Ayn Rand bietet diesen Tech-Titanen nicht nur eine Rechtfertigung für ihre monopolistische Macht, sondern auch eine moralische Erhöhung ihres Selbstbildes. Sie sind nicht einfach erfolgreiche Geschäftsleute, sondern moderne „John Galts“ – jene Elite-Unternehmer aus Atlas Shrugged, die sich weigern, ihre Kreativität und Leistung einer Gesellschaft zu opfern, die sie nur ausbeuten will. Dieses Narrativ des Ausstiegs der Besten aus dem System ist nicht nur eine literarische Idee, sondern spiegelt sich in realen Trends wider: Kryptowährungen, Privatstädte, Seasteading-Projekte oder gar der Traum einer Marskolonie – all dies sind moderne Manifestationen des Rand’schen Individualismus.
Demokratie vs. Libertarismus: Was ist das Endspiel?
Doch genau darin liegt die Gefahr. Ayn Rand idealisiert den Markt, auf dem sich alles von selbst regelt, und hält Solidarität und soziale Verantwortung für moralische Schwäche. Demokratien basieren aber nicht nur auf wirtschaftlicher Effizienz, sondern auch auf Zusammenhalt, sozialer Gerechtigkeit und gemeinsamer Verantwortung. Wenn Libertäre darauf verweisen, dass der Markt alle Probleme löst, ignorieren sie, dass Märkte von Menschen mit Interessen gestaltet werden – und dass ohne Regulierung immer diejenigen profitieren, die bereits über Kapital und Macht verfügen.

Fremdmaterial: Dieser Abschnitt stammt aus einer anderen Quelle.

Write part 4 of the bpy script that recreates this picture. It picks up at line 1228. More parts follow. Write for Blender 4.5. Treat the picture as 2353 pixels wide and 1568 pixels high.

Diese Vorstellung steht in direktem Widerspruch zur europäischen Tradition der sozialen Marktwirtschaft, die Freiheit mit sozialer Sicherheit verbindet und wirtschaftliche Dynamik mit politischer Verantwortung ausbalanciert. Während der Objektivismus den Staat als Gegner betrachtet, sieht ihn die Soziale Marktwirtschaft als Moderator, der faire Wettbewerbsbedingungen schafft und soziale Härten abfedert. Dieser fundamentale Unterschied birgt unterschwellige Wertekonflikte im transatlantischen Verhältnis – gerade in Zeiten der Trump-Administration und ihrer möglichen Neuauflage. Trump und viele seiner Verbündeten vertreten eine libertäre Ideologie, die staatliche Eingriffe in den Markt für illegitim hält und Sozialleistungen als Schwäche diffamiert. Dies erschwert nicht nur die wirtschaftspolitische Zusammenarbeit, sondern wirkt sich auch auf sicherheits- und geopolitische Fragen aus, da das europäische Modell stärker auf multilaterale Kooperation und gemeinschaftliche Lösungen setzt, während Trumps Anhänger eine nationalistische und wettbewerbsorientierte Haltung bevorzugen.
Die entscheidende Frage ist daher nicht, ob der Libertarismus eine legitime Strömung ist, sondern wie weit Gesellschaften bereit sind, sich auf ein System einzulassen, das nur das Recht des Stärkeren kennt. In der heutigen politischen Landschaft, in der sich Demokratien gegen Populismus, Autokratie und wachsende Ungleichheit verteidigen müssen, bleibt Ayn Rands Erbe eine zweischneidige Waffe: eine Inspirationsquelle für Unternehmer und Visionäre, aber auch eine gefährliche Ideologie, wenn sie zur politischen Leitlinie für die Gestaltung von Gesellschaften wird.